[Start]

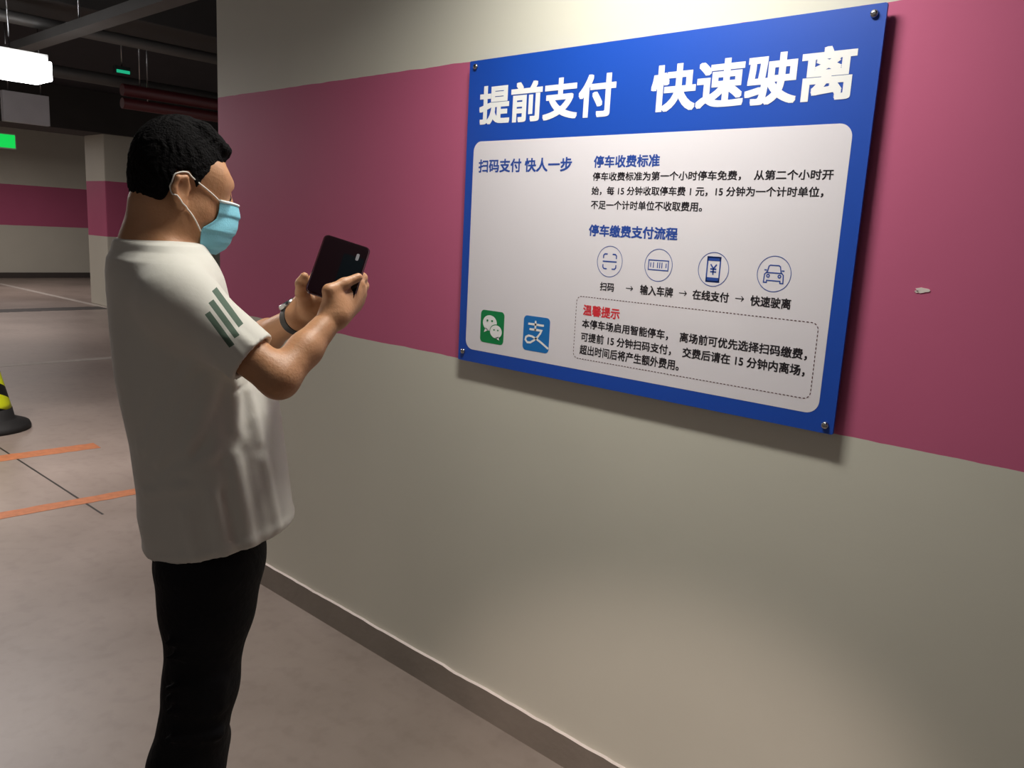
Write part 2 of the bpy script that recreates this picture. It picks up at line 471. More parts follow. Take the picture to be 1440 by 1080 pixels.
icon(ICON_C[0][0], zc, [[(-.52, .20), (-.52, .38), (-.42, .48), (-.2, .48)], [(.52, .20), (.52, .38), (.42, .48), (.2, .48)],
                        [(-.52, -.20), (-.52, -.38), (-.42, -.48), (-.2, -.48)], [(.52, -.20), (.52, -.38), (.42, -.48), (.2, -.48)],
                        [(-.56, 0), (.56, 0)]], 'scan_icon', 0.0034)
icon(ICON_C[1][0], zc, [[(-.72, -.3), (.72, -.3), (.72, .3), (-.72, .3), (-.72, -.3)], [(-.36, -.18), (-.36, .18)], [(-.06, -.18), (-.06, .18)],
                        [(.10, -.18), (.10, .18)], [(.26, -.18), (.26, .18)], [(-.56, -.14), (-.56, .14)], [(.56, -.14), (.56, .14)]], 'plate_icon', 0.0026)
icon(ICON_C[2][0], zc, [[(-.42, -.72), (.42, -.72), (.42, .72), (-.42, .72), (-.42, -.72)], [(-.2, .3), (0, .05), (.2, .3)], [(0, .05), (0, -.32)], [(-.2, .02), (.2, .02)], [(-.2, -.14), (.2, -.14)]],
     'phone_icon', 0.0034, fills=[[(-.44, .5), (.44, .5), (.44, .74), (-.44, .74)], [(-.44, -.74), (.44, -.74), (.44, -.48), (-.44, -.48)]])
icon(ICON_C[3][0], zc, [[(-.42, .06), (-.34, .42), (-.26, .48), (.26, .48), (.34, .42), (.42, .06), (-.42, .06)],
                        [(-.42, .1), (-.56, -.04), (-.58, -.5), (-.40, -.5), (-.40, -.38), (.40, -.38), (.40, -.5), (.58, -.5), (.56, -.04), (.42, .1)],
                        [(-.44, .2), (-.6, .2)], [(.44, .2), (.6, .2)], [p for p in circ(-.34, -.12, .08, 12)], [p for p in circ(.34, -.12, .08, 12)]], 'car_icon', 0.0026)
for px, py in ((885, 405.5), (960.3, 412.3), (1040, 420)):
    x, z = wp(px, py); h = 0.0105
    obj('arrow_mark', stroke_bm([[(x - h, z), (x + h, z)], [(x + h - .006, z + .006), (x + h, z), (x + h - .006, z - .006)]], 0.002, L2), M_INK, sign)

# dashed notice border
a, b, c, d = wp(812, 419), wp(1151.5, 451), wp(1139.5, 561), wp(805.5, 503)
loop = rr_pts((a[0] + d[0]) / 2, (b[0] + c[0]) / 2, (c[1] + d[1]) / 2, (a[1] + b[1]) / 2, 0.016)
loop = [Vector((x, z)) for x, z in loop]; loop.append(loop[0])
dash = []; acc = 0.0; on = True; cur = [tuple(loop[0])]
for p, q in zip(loop, loop[1:]):
    seg = (q - p).length; pos = 0.0
    while seg - pos > 1e-9:
        lim = 0.0052 if on else 0.0042
        step = min(lim - acc, seg - pos); pos += step; acc += step; pt = p + (q - p) * (pos / seg)
        if on: cur.append(tuple(pt))
        if acc >= lim - 1e-9:
            if on and len(cur) > 1: dash.append(cur)
            on = not on; acc = 0.0; cur = [tuple(pt)]
obj('notice_border', stroke_bm(dash, 0.0020, L2), mat('dark_red_ink_print', '#5a3238', 0.4), sign)

# payment logos


def rect4(tl, tr, br, bl):
    a, b, c, d = wp(*tl), wp(*tr), wp(*br), wp(*bl)
    return (a[0] + d[0]) / 2, (b[0] + c[0]) / 2, (c[1] + d[1]) / 2, (a[1] + b[1]) / 2


gx0, gx1, gz0, gz1 = rect4((677, 435.5), (709.3, 439), (708.3, 485), (675, 481))
lg = obj('chat_logo', plate(rr_pts(gx0, gx1, gz0, gz1, 0.013), L2, SY), M_GREEN, sign)
gw, gh = gx1 - gx0, gz1 - gz0


def G(x, z): return gx0 + gw * x, gz0 + gh * z


def fill_bm(polys, y):
    bm = bmesh.new()
    for p in polys: bm.faces.new([bm.verts.new((x, y, z)) for x, z in p])
    return bm


def bubble(cx, cz, rx, rz, tail):
    pts = [G(*p) for p in circ(cx, cz, rx, 40, ry=rz)[:-1]]
    return [pts, [G(*p) for p in tail]]


obj('speech_bubble', fill_bm(bubble(.40, .62, .30, .24, [(.22, .46), (.36, .40), (.16, .31)]), L3), M_TITLE, lg)
obj('bubble_outline', fill_bm([[G(*p) for p in circ(.68, .38, .275, 40, ry=.225)[:-1]]], L3 - 0.0002), M_GREEN, lg)
obj('speech_bubble', fill_bm(bubble(.68, .38, .25, .20, [(.66, .20), (.80, .24), (.84, .12)]), L3 - 0.0004), M_TITLE, lg)
for x, z, r in ((.30, .69, .04), (.50, .69, .04), (.60, .43, .032), (.76, .43, .032)):
    obj('bubble_eye', fill_bm([[G(*p) for p in circ(x, z, r, 14, ry=r * .8)[:-1]]], L3 - 0.0006), M_GREEN, lg)
gx0, gx1, gz0, gz1 = rect4((736.5, 443.5), (773.5, 447), (772, 496.5), (735.5, 492.5)); gw, gh = gx1 - gx0, gz1 - gz0
lg = obj('pay_logo', plate(rr_pts(gx0, gx1, gz0, gz1, 0.013), L2, SY), M_CYAN, sign)
obj('logo_stroke', stroke_bm([[G(*p) for p in ln] for ln in (
    [(.46, .88), (.46, .60)], [(.18, .77), (.78, .77)], [(.24, .62), (.70, .62), (.66, .54), (.58, .44), (.44, .32), (.30, .24), (.18, .23), (.10, .30), (.12, .38), (.22, .43), (.36, .42), (.54, .36), (.76, .26), (.99, .14)])], 0.0062, L3), M_TITLE, lg)

for (px, py) in ((669.5, 94), (1230, 19.5), (1160.5, 598), (651.5, 493.5)):
    x, z = wp(px, py)
    bm = lathe([(0.0085, 0), (0.0085, 0.002), (0.0078, 0.0048), (0.0060, 0.0066), (0.0035, 0.0074), (0.001, 0.0076)], 24)
    bmesh.ops.rotate(bm, verts=bm.verts, cent=(0, 0, 0), matrix=Matrix.Rotation(math.radians(90), 3, 'X'))
    bm_tube(bm, [(0, 0.002, 0), (0, -SY, 0)], 0.006, 14)
    obj('sign_screw', bm, M_STEEL, sign, loc=(x, SY, z))

# ------------------------------------------------------------------ signed-distance modelling for the man
MAN_D = 1.74
_d0 = ray(265, 600); _h = np.array([_d0[0], _d0[1], 0.0]); _h /= np.linalg.norm(_h)
MAN_O = np.array([CAM[0], CAM[1], 0.0]) + _h * MAN_D
MAN_S = np.array([_h[1], -_h[0], 0.0])                   # to the man's front (screen right)
MAN_RZ = math.atan2(MAN_S[1], MAN_S[0])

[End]

- [DESCRIPTION OF THE TASK]: Word for word, quote the full listing, omitting every picture.

- [RESULT]:
Write part 2 of the bpy script that recreates this picture. It picks up at line 471. More parts follow. Take the picture to be 1440 by 1080 pixels.
icon(ICON_C[0][0], zc, [[(-.52, .20), (-.52, .38), (-.42, .48), (-.2, .48)], [(.52, .20), (.52, .38), (.42, .48), (.2, .48)],
                        [(-.52, -.20), (-.52, -.38), (-.42, -.48), (-.2, -.48)], [(.52, -.20), (.52, -.38), (.42, -.48), (.2, -.48)],
                        [(-.56, 0), (.56, 0)]], 'scan_icon', 0.0034)
icon(ICON_C[1][0], zc, [[(-.72, -.3), (.72, -.3), (.72, .3), (-.72, .3), (-.72, -.3)], [(-.36, -.18), (-.36, .18)], [(-.06, -.18), (-.06, .18)],
                        [(.10, -.18), (.10, .18)], [(.26, -.18), (.26, .18)], [(-.56, -.14), (-.56, .14)], [(.56, -.14), (.56, .14)]], 'plate_icon', 0.0026)
icon(ICON_C[2][0], zc, [[(-.42, -.72), (.42, -.72), (.42, .72), (-.42, .72), (-.42, -.72)], [(-.2, .3), (0, .05), (.2, .3)], [(0, .05), (0, -.32)], [(-.2, .02), (.2, .02)], [(-.2, -.14), (.2, -.14)]],
     'phone_icon', 0.0034, fills=[[(-.44, .5), (.44, .5), (.44, .74), (-.44, .74)], [(-.44, -.74), (.44, -.74), (.44, -.48), (-.44, -.48)]])
icon(ICON_C[3][0], zc, [[(-.42, .06), (-.34, .42), (-.26, .48), (.26, .48), (.34, .42), (.42, .06), (-.42, .06)],
                        [(-.42, .1), (-.56, -.04), (-.58, -.5), (-.40, -.5), (-.40, -.38), (.40, -.38), (.40, -.5), (.58, -.5), (.56, -.04), (.42, .1)],
                        [(-.44, .2), (-.6, .2)], [(.44, .2), (.6, .2)], [p for p in circ(-.34, -.12, .08, 12)], [p for p in circ(.34, -.12, .08, 12)]], 'car_icon', 0.0026)
for px, py in ((885, 405.5), (960.3, 412.3), (1040, 420)):
    x, z = wp(px, py); h = 0.0105
    obj('arrow_mark', stroke_bm([[(x - h, z), (x + h, z)], [(x + h - .006, z + .006), (x + h, z), (x + h - .006, z - .006)]], 0.002, L2), M_INK, sign)

# dashed notice border
a, b, c, d = wp(812, 419), wp(1151.5, 451), wp(1139.5, 561), wp(805.5, 503)
loop = rr_pts((a[0] + d[0]) / 2, (b[0] + c[0]) / 2, (c[1] + d[1]) / 2, (a[1] + b[1]) / 2, 0.016)
loop = [Vector((x, z)) for x, z in loop]; loop.append(loop[0])
dash = []; acc = 0.0; on = True; cur = [tuple(loop[0])]
for p, q in zip(loop, loop[1:]):
    seg = (q - p).length; pos = 0.0
    while seg - pos > 1e-9:
        lim = 0.0052 if on else 0.0042
        step = min(lim - acc, seg - pos); pos += step; acc += step; pt = p + (q - p) * (pos / seg)
        if on: cur.append(tuple(pt))
        if acc >= lim - 1e-9:
            if on and len(cur) > 1: dash.append(cur)
            on = not on; acc = 0.0; cur = [tuple(pt)]
obj('notice_border', stroke_bm(dash, 0.0020, L2), mat('dark_red_ink_print', '#5a3238', 0.4), sign)

# payment logos


def rect4(tl, tr, br, bl):
    a, b, c, d = wp(*tl), wp(*tr), wp(*br), wp(*bl)
    return (a[0] + d[0]) / 2, (b[0] + c[0]) / 2, (c[1] + d[1]) / 2, (a[1] + b[1]) / 2


gx0, gx1, gz0, gz1 = rect4((677, 435.5), (709.3, 439), (708.3, 485), (675, 481))
lg = obj('chat_logo', plate(rr_pts(gx0, gx1, gz0, gz1, 0.013), L2, SY), M_GREEN, sign)
gw, gh = gx1 - gx0, gz1 - gz0


def G(x, z): return gx0 + gw * x, gz0 + gh * z


def fill_bm(polys, y):
    bm = bmesh.new()
    for p in polys: bm.faces.new([bm.verts.new((x, y, z)) for x, z in p])
    return bm


def bubble(cx, cz, rx, rz, tail):
    pts = [G(*p) for p in circ(cx, cz, rx, 40, ry=rz)[:-1]]
    return [pts, [G(*p) for p in tail]]


obj('speech_bubble', fill_bm(bubble(.40, .62, .30, .24, [(.22, .46), (.36, .40), (.16, .31)]), L3), M_TITLE, lg)
obj('bubble_outline', fill_bm([[G(*p) for p in circ(.68, .38, .275, 40, ry=.225)[:-1]]], L3 - 0.0002), M_GREEN, lg)
obj('speech_bubble', fill_bm(bubble(.68, .38, .25, .20, [(.66, .20), (.80, .24), (.84, .12)]), L3 - 0.0004), M_TITLE, lg)
for x, z, r in ((.30, .69, .04), (.50, .69, .04), (.60, .43, .032), (.76, .43, .032)):
    obj('bubble_eye', fill_bm([[G(*p) for p in circ(x, z, r, 14, ry=r * .8)[:-1]]], L3 - 0.0006), M_GREEN, lg)
gx0, gx1, gz0, gz1 = rect4((736.5, 443.5), (773.5, 447), (772, 496.5), (735.5, 492.5)); gw, gh = gx1 - gx0, gz1 - gz0
lg = obj('pay_logo', plate(rr_pts(gx0, gx1, gz0, gz1, 0.013), L2, SY), M_CYAN, sign)
obj('logo_stroke', stroke_bm([[G(*p) for p in ln] for ln in (
    [(.46, .88), (.46, .60)], [(.18, .77), (.78, .77)], [(.24, .62), (.70, .62), (.66, .54), (.58, .44), (.44, .32), (.30, .24), (.18, .23), (.10, .30), (.12, .38), (.22, .43), (.36, .42), (.54, .36), (.76, .26), (.99, .14)])], 0.0062, L3), M_TITLE, lg)

for (px, py) in ((669.5, 94), (1230, 19.5), (1160.5, 598), (651.5, 493.5)):
    x, z = wp(px, py)
    bm = lathe([(0.0085, 0), (0.0085, 0.002), (0.0078, 0.0048), (0.0060, 0.0066), (0.0035, 0.0074), (0.001, 0.0076)], 24)
    bmesh.ops.rotate(bm, verts=bm.verts, cent=(0, 0, 0), matrix=Matrix.Rotation(math.radians(90), 3, 'X'))
    bm_tube(bm, [(0, 0.002, 0), (0, -SY, 0)], 0.006, 14)
    obj('sign_screw', bm, M_STEEL, sign, loc=(x, SY, z))

# ------------------------------------------------------------------ signed-distance modelling for the man
MAN_D = 1.74
_d0 = ray(265, 600); _h = np.array([_d0[0], _d0[1], 0.0]); _h /= np.linalg.norm(_h)
MAN_O = np.array([CAM[0], CAM[1], 0.0]) + _h * MAN_D
MAN_S = np.array([_h[1], -_h[0], 0.0])                   # to the man's front (screen right)
MAN_RZ = math.atan2(MAN_S[1], MAN_S[0])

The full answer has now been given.